I wondered what would happen if I added the random sentence, “But one day they found themselves on a possum wool farm in New Zealand” – to a selection of the most famous opening lines in English literature. Back in 2017, The Poke, a humorous website, reposted a thread that said: “If you’re looking for a new way to improve classic works of literature, then the Internet is here to help – all you need to do is add ‘And then the murders began‘ as the second sentence.”

The idea, by Science Fiction and Horror writer, Marc Laidlaw, caught on, and I was highly amused by some of the examples from readers. That one line, “And then the murders began”, has numerous functions: it creates anticipation; it starts a build-up of dramatic tension; and it has just enough detail to puzzle and engage the reader.

The particular line, and its function and effect, is called “Laidlaw’s Rule” (#LaidlawsRule), and people have used the line in clever ways – if you follow the link, you’ll see.

The statement implies that there will be more than one death, that a mystery assailant is involved, and that an extended period of horror can be expected. If used in a suspense or thriller novel in which a murder or two happens, it would add to the plot development and increase the fright factor.

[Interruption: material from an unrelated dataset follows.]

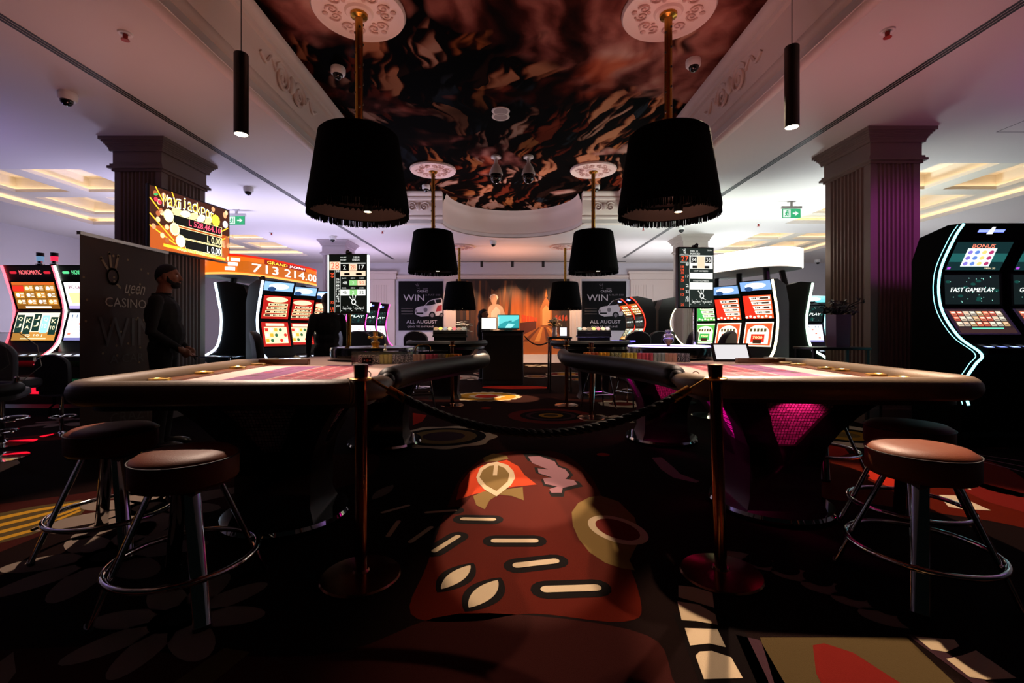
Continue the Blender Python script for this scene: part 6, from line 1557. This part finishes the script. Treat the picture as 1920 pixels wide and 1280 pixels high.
# far left gaming table with acrylic shields
t = thing('shielded_gaming_table', 'dark gaming table end with padded rim at the left picture edge', 'gaming table', (-4.25, 3.30, 0), 0)
mb = MB().m(mat('#120d0b', .4)); P = rrect(-1.1, .42, -.25, .35, .2, 6); mb.prism(P, lambda p, q: (p[0], p[1], q), .62, .70); mb.build('table_body', t)
mb = MB().m(LEATH); mb.tube([(a, b, .70) for a, b in P], .05, 12, closed=True); mb.build('padded_rim', t)
mb = MB().m(mat('#0a0809', .4)); mb.rbox(-.7, .05, -.05, .25, 0, .62, .05); mb.build('pedestal', t)
def shield(x, y, rz, label):
    t = thing('acrylic_shield', label, 'divider', (x, y, .755), rz)
    P = [(-.36, 0), (.16, 0), (.30, .12), (.27, .28), (.14, .38), (-.36, .38)]
    mb = MB().m(glass_mat()); mb.prism(P, lambda p, q: (p[0], q, p[1]), -.003, .003); mb.build('pane', t, smooth=0)
    mb = MB().m(mat('#d8dcd8', .15, emit=0)); mb.tube([(a, 0, b) for a, b in P], .003, 6, closed=True); mb.build('polished_edge', t)
    mb = MB().m(CHROME); mb.lathe([(.018, -.005), (.018, .03), (.008, .04), (.001, .04)], .12, 0, 12); mb.build('foot_clamp', t)
shield(-3.98, 3.55, .1, 'clear acrylic shield with cut corners standing left of the banner'); shield(-4.35, 3.40, -.12, 'second clear acrylic shield at the left picture edge')

# side console with planter on the right
t = thing('console_table', 'low dark console table before the near right pillar', 'table', (3.62, 5.12, 0), 0)
mb = MB().m(mat('#120e0c', .35)); mb.rbox(-.32, .32, -.18, .18, .94, .97, .01); mb.build('table_top', t)
for a, b in ((-.29, -.15), (.29, -.15), (-.29, .15), (.29, .15)):
    mb = MB().m(mat('#15110f', .4)); mb.box(a - .015, a + .015, b - .015, b + .015, 0, .94); mb.build('leg', t, smooth=0)
t = thing('potted_plant', 'dark leafy plant in a tall plum planter on the console table', 'plant', (3.70, 5.12, .97), 0)
mb = MB().m(mat('#6a5068', .35)); mb.rings([[(sx * h, sy * h, z) for sx, sy in ((-1, -1), (1, -1), (1, 1), (-1, 1))] for z, h in ((0, .075), (.36, .085), (.36, .075), (.33, .073))]); mb.build('planter', t, smooth=20)
mb = MB().m(mat('#0f140e', .6)); R_ = random.Random(9)
for k in range(46):
    a, r, z = R_.uniform(0, 2 * PI), R_.uniform(.05, .27), R_.uniform(.38, .52); c = Vector((r * math.cos(a), r * math.sin(a) * .7, z)); mb.tube(smoothpath([(0, 0, .34), c * .5 + Vector((0, 0, .2)), c], 3), .004, 5)
    for q in range(3):
        d = Vector((R_.uniform(-1, 1), R_.uniform(-1, 1), R_.uniform(-.5, .7))).normalized() * .05; n_ = d.orthogonal().normalized() * .016
        v = [mb.bm.verts.new(p_) for p_ in (c, c + d * .5 + n_, c + d, c + d * .5 - n_)]; mb.face(v)
        v2 = [mb.bm.verts.new(Vector(p_.co) + n_.cross(d).normalized() * .002) for p_ in v]; mb.face(list(reversed(v2)))
mb.build('foliage', t, smooth=0)
t = thing('rope_barrier_rail', 'thin dark rail on posts between the near right pillar and the tall machine', 'rail', (4.2, 4.72, 0), 0)
mb = MB().m(mat('#2a1a14', .3, .6)); mb.tube([(-.22, .3, .66), (.15, 0, .62)], .008, 8); mb.build('rail', t); mb = MB().m(mat('#1a120e', .3, .6)); mb.lathe([(.09, 0), (.09, .012), (.014, .02), (.014, .655)], -.15, .24, 14); mb.build('post', t)
# small white cup on the far left table
mb = MB().m(mat('#a8a09c', .4)); mb.lathe([(.03, 0), (.038, .08), (.035, .08), (.028, .006), (.001, .006)], seg=20); o = mb.build('cup', loc=(-3.98, 3.32, .702)); tag(o, 'small pale cup on the dark gaming table at the left edge', 'cup')
# little counter shelf by the left island
t = thing('shelf_table', 'thin chrome edged shelf table right of the near left pillar', 'table', (-3.80, 6.05, 0), 0)
mb = MB().m(mat('#8a98a8', .15, .8)); mb.rbox(-.24, .2, -.15, .15, .80, .815, .02); mb.build('table_top', t); mb = MB().m(CHROME); mb.lathe([(.14, 0), (.14, .012), (.012, .02), (.012, .80)], .08, 0, 16); mb.build('post', t)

But if you were to use it in a different genre, for instance in a children’s book, the incongruity would create rather grown-up humour and generate a shudder. For example, in the illustration, below, taken from a spoof of Eric Carle’s The Very Hungry Caterpillar. So, it probably won’t do for a children’s book.

That one interesting line, by Eric Laidlaw, when added tongue-in-cheek to The Very Hungry Caterpillar by Eric Carle.

Which line is it anyway?

How would it work, though, if the line were not “And then the murders began”, but rather something that popped randomly into my head: “But then they found themselves on a possum wool farm in New Zealand”?

Would it have the same effect? I decided to do a test and see if it meets Laidlaw’s criteria:

Geographical or time distancing? ✓
Future anticipation? ✓ “But one day…”
Mystery and possibly horror? ✓Possums are awfully controversial critters, didn’t you know?
Exoticism? ✓ New Zealand of all places.
Potential for a ten-hanky-weepie for the deaths of the poh’ lill’ wild (pest) possums? ✓

Check all. Yes, it could work.

It’s possums not opossums

Note, all you Persnickety Problem Pursuers out there: I am referring to possums, not opossums – though they are both marsupials. Possums are native to Australia, New Zealand, China, and other countries. Opossums are native to the USA and Canada. Opossums have hairless tails, pointy faces, pink noses, sharp teeth and coarse fur, whereas possums are smaller, have rounded bodies, big googly eyes, and a thick, soft golden or brown coat. Opossums belong to the Didelphimorphia order, whereas possums belong to the Diprotodontia order. So, this is about the cutie possums. Well, the pesky, destructive, cutie possums with the very soft, warm fur which is so perfect for winter gloves.

Possumized quotes

Let the silliness commence! All these authors are long dead and gone so I don’t think they will sue me for messing with their famous titles and opening lines.

“Oh, lawdy, Rhett, is that a possum – or am I in a tizzy?”
“Frankly, my dear, I don’t give a damn.”

Scarlett O’Hara was not beautiful, but men seldom realized it when caught by her charm as the Tarleton twins were. But one day they found themselves on a possum wool farm in New Zealand.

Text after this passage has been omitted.